The US Dollar is trimming some losses against the Japanese Yen, returning to levels near 154.00 on Wednesday's European session, after hitting lows right below 152.00 on Tuesday. The Dollar's rebound, however, remains frail amid the risk-averse market mood, with all eyes on US employment and services activity data, due later today.
The cautious tone of the minutes of October's Bank of Japan (BoJ) Monetary Policy meeting has put some pressure on the Yen as some members remained wary about hiking interest rates further amid the downside risk to the economy stemming from US tariffs.
Earlier on Wednesday, Japan's top FX diplomat, Atsushi Mimura, warned that the recent Yen moves deviate from fundamentals, as the pair reaches levels that triggered BoJ interventions in 2022 and 2024.
Risk aversion keeps driving markets on Wednesday as investors pare back bets of further Fed monetary easing in December, while the US government shutdown enters its fifth week without an end in sight and is on track to become the largest in history.
The US Dollar Index, which measures the value of the Greenback against a basket of currencies, remains steady near three-month highs, with investors awaiting the release of October's ADP Employment Report for further clues about the Fed's rate path.
Private employment is expected to have increased by 25,000, after a 32,000 decline in September. Still well below the 150,000 monthly new jobs averaged from 2010 to 2025.
Somewhat later, the US ISM Services PMI is expected to show a moderate rebound to 50.8 in October, from 50 in September.
The Bank of Japan (BoJ) is the Japanese central bank, which sets monetary policy in the country.
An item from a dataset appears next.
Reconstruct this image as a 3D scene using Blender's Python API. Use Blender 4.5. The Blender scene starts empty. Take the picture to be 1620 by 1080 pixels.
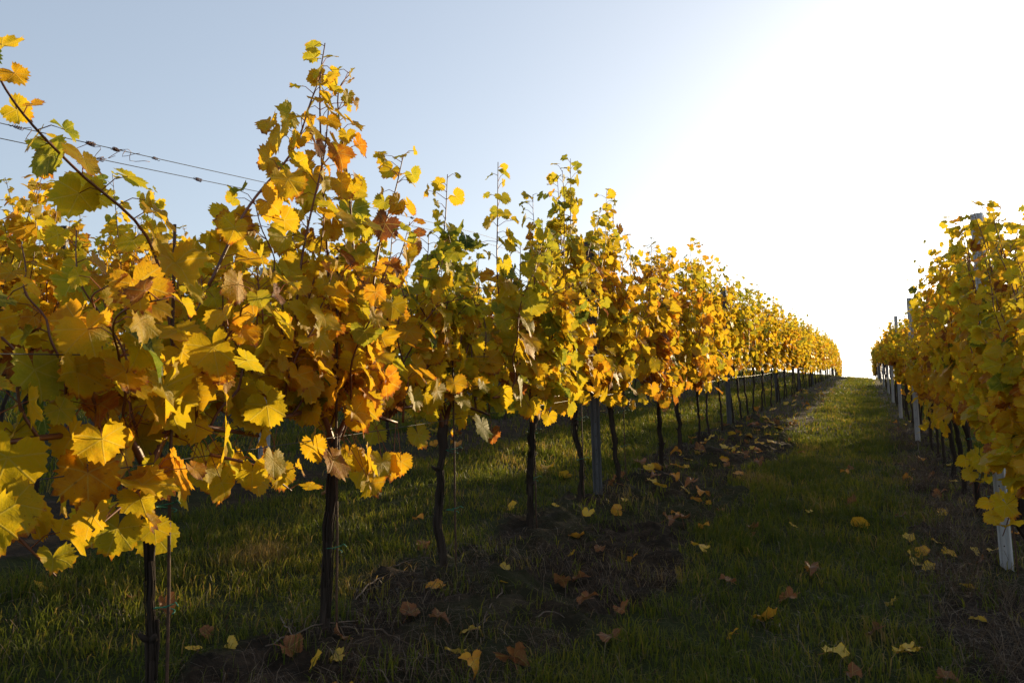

Its mandate is to issue banknotes and carry out currency and monetary control to ensure price stability, which means an inflation target of around 2%.
The Bank of Japan embarked in an ultra-loose monetary policy in 2013 in order to stimulate the economy and fuel inflation amid a low-inflationary environment. The bank’s policy is based on Quantitative and Qualitative Easing (QQE), or printing notes to buy assets such as government or corporate bonds to provide liquidity. In 2016, the bank doubled down on its strategy and further loosened policy by first introducing negative interest rates and then directly controlling the yield of its 10-year government bonds. In March 2024, the BoJ lifted interest rates, effectively retreating from the ultra-loose monetary policy stance.
The Bank’s massive stimulus caused the Yen to depreciate against its main currency peers. This process exacerbated in 2022 and 2023 due to an increasing policy divergence between the Bank of Japan and other main central banks, which opted to increase interest rates sharply to fight decades-high levels of inflation. The BoJ’s policy led to a widening differential with other currencies, dragging down the value of the Yen. This trend partly reversed in 2024, when the BoJ decided to abandon its ultra-loose policy stance.
A weaker Yen and the spike in global energy prices led to an increase in Japanese inflation, which exceeded the BoJ’s 2% target. The prospect of rising salaries in the country – a key element fuelling inflation – also contributed to the move.

The pair has broken the small triangle pattern around 154.20 and is now testing support at a previous resistance area at 153.00. Technical indicators are turning lower, as the Relative Strength Index dipped below the 50 level, but the bullish structure from mid-September lows remains in place.
Bears should push prices below the 153.00 area, where the 61.8% Fibonacci retracement of the October 29-30 bull run crosses trendline support. A confirmation below here would increase pressure towartds the October 30 low, at 152.20.
To the upside, the October 30 and November 4 highs, near 154.50, are likely to challenge bulls ahead of the February 13 high, at 154.85. Further up, the 127.2% extension of last week's rally, at 155.30, emerges as a potential target.